Rumors have circulated that the Assembly of Experts has potentially chosen Mojtaba Khamenei as the next supreme leader. Trump's response to that prospect was unambiguous: "Khamenei's son is unacceptable to me. We want someone who will bring harmony and peace to Iran." Reuters described Trump as characterizing the rise of the younger Khamenei as unlikely, adding that "we're going to have to choose that person along with Iran."
Among the names reportedly in the mix is Reza Pahlavi, the son of the former shah. Trump also said the administration has "some people who I think would do a good job."
For decades, American foreign policy toward Iran oscillated between appeasement and containment. The Obama administration sent pallets of cash. The Biden administration unfroze billions. Each time, the regime pocketed the concession and continued funding proxies, developing weapons, and threatening its neighbors. The result was not peace. It was permission.

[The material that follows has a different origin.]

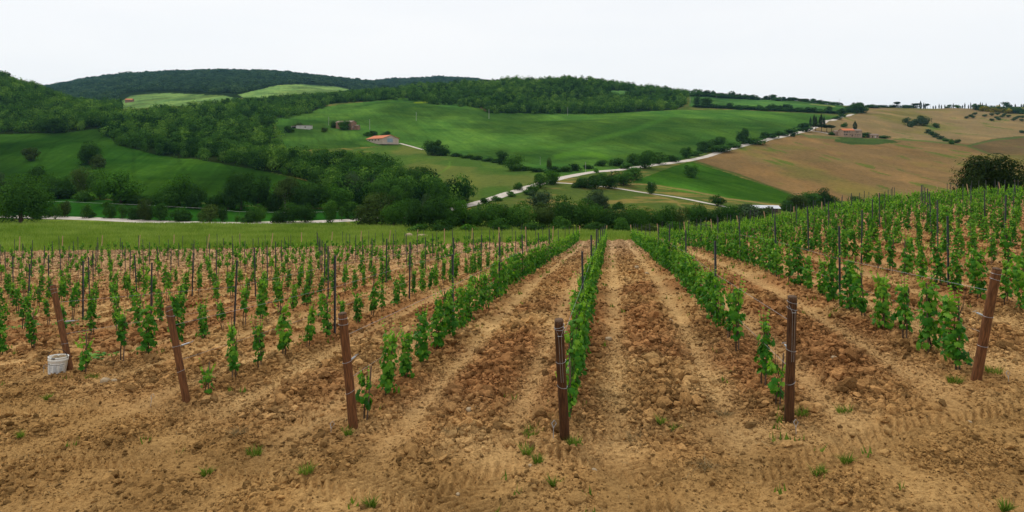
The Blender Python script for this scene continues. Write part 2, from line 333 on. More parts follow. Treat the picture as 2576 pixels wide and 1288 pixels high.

What Trump is describing is a fundamentally different posture. Not sanctions relief in exchange for promises. Not frameworks and timelines that the regime can run out the clock on. The supreme leader is dead, the military infrastructure is degraded, and the president of Iran is already talking about peace. The leverage exists now. The question is whether it gets used or squandered.
Trump clearly intends to use it. He wants a leader who will not revive the threat, will not require another military operation in five or ten years, and will engage with the United States rather than plot against it. Whether the Assembly of Experts cooperates or resists, Washington has made its position known.
Iran bombed eight countries in a single day and tried to close a global shipping lane. Its supreme leader is gone. Its president is calling for peace. And the man in the Oval Office says he gets a say in what comes next.
The old order in Tehran is not being reformed. It is being replaced.